Here are 10 areas that education administrators can target as they work to create and maintain facilities that offer a high-quality learning climate:

Budget

In the best of economic times, education institutions struggle to find enough money to provide the programs and services their communities demand. As 2008 comes to an end, the reality for most schools and universities is that they're going to have to make do with even less. From coast to coast, state and local governments are slashing their spending, and those reductions invariably affect education funding, which makes up a sizable share of most state budgets.

California Gov. Arnold Schwarzenegger has warned educators to prepare for cuts of $2 billion to $4 billion. In New York state, Gov. David Paterson is proposing a $585 million reduction in school aid for fiscal year 2008-09, and an $844 million reduction for fiscal 2009-10. The Dallas district has laid off more than 600 employees since the school year began to cope with an estimated $75 million budget shortfall.

Under such financial pressures, education institutions have to be more careful than ever about allocating their resources wisely.

"Schools want to get the most value for the money they spend," says Mark Gerner, an architect with SHW Group. "The degree of scrutiny over every dollar is higher. You need to communicate the value of what you're doing."

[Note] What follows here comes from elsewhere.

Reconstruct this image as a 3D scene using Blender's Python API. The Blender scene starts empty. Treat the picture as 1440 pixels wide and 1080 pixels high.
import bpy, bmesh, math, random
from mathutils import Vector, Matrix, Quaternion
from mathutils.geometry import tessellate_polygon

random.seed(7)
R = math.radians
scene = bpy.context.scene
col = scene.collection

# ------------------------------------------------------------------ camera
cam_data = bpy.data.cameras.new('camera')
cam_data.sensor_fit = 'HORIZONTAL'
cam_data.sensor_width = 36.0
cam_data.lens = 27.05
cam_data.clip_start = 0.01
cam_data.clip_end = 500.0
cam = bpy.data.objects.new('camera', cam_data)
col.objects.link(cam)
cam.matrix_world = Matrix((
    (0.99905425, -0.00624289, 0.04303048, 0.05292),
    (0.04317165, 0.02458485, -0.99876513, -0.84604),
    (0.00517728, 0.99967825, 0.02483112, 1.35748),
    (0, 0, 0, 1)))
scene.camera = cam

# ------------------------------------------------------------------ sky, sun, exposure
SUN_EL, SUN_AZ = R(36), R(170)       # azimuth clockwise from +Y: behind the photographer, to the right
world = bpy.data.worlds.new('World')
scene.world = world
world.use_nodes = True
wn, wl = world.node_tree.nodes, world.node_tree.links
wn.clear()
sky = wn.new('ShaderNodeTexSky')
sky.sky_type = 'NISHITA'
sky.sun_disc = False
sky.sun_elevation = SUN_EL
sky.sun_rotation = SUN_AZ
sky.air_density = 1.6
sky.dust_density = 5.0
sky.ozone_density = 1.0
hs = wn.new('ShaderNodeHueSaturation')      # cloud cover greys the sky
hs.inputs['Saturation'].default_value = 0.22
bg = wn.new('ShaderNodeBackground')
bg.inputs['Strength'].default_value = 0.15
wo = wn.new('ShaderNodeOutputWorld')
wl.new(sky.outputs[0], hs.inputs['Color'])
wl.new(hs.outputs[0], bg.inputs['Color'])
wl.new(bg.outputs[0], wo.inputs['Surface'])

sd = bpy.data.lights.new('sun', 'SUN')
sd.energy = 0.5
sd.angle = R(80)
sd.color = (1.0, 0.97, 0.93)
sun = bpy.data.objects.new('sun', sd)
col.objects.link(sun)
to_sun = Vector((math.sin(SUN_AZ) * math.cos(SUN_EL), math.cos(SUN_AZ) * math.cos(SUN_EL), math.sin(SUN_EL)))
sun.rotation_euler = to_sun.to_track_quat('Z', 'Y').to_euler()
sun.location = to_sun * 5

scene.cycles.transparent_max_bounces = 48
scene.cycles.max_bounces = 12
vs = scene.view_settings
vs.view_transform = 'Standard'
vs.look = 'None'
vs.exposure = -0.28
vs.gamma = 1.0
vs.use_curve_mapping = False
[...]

Each institution has unique characteristics that will determine how it navigates the rough financial conditions. Earlier this year, the Clark County (Nev.) district cited the shaky economy as one reason it rescinded plans for a $7 billion November bond proposal. But officials in the Los Angeles Unified School District assessed the financial climate and the mood of its constituents, and decided to press ahead with its own $7 billion bond request, which voters overwhelmingly approved last month.

Forward-Thinking

The school facility built a few years ago isn't necessarily the ideal learning environment for the students filling classrooms today, or the ones that will come through the doors a few years hence. So in assessing their facility needs, schools and universities need to have a vision of how education may change and how learning environments will evolve to meet the needs of the coming generations.

"You have to be agile," says Mark Gerner, an architect with SHW Group. "Schools need to be flexible enough to incorporate new technology and accommodate different learning styles."

Technological advances are making it possible for education institutions to individualize learning for students, and schools and universities should provide spaces for formal and informal teaching and learning to occur.

Community

Persuading people to support education with their tax dollars is a constant task for schools and universities. When economic conditions are poor, as they are now, education institutions can bolster the support they receive by making their institutions integral parts of the communities that lie beyond campus boundaries.

Establishing connections with the community can have financial benefits — schools can team up with partners such as other governmental entities and share the costs of building and operating joint-use facilities. The facilities will be used more extensively when they are opened up to others in the community besides students, and community members will be less likely to view schools as something separate from the rest of the neighborhood.

Schools and universities that seek out strong connections with the people that surround their campuses make it possible for those neighbors to experience for themselves the important role an education institution can have in shaping and leading a community.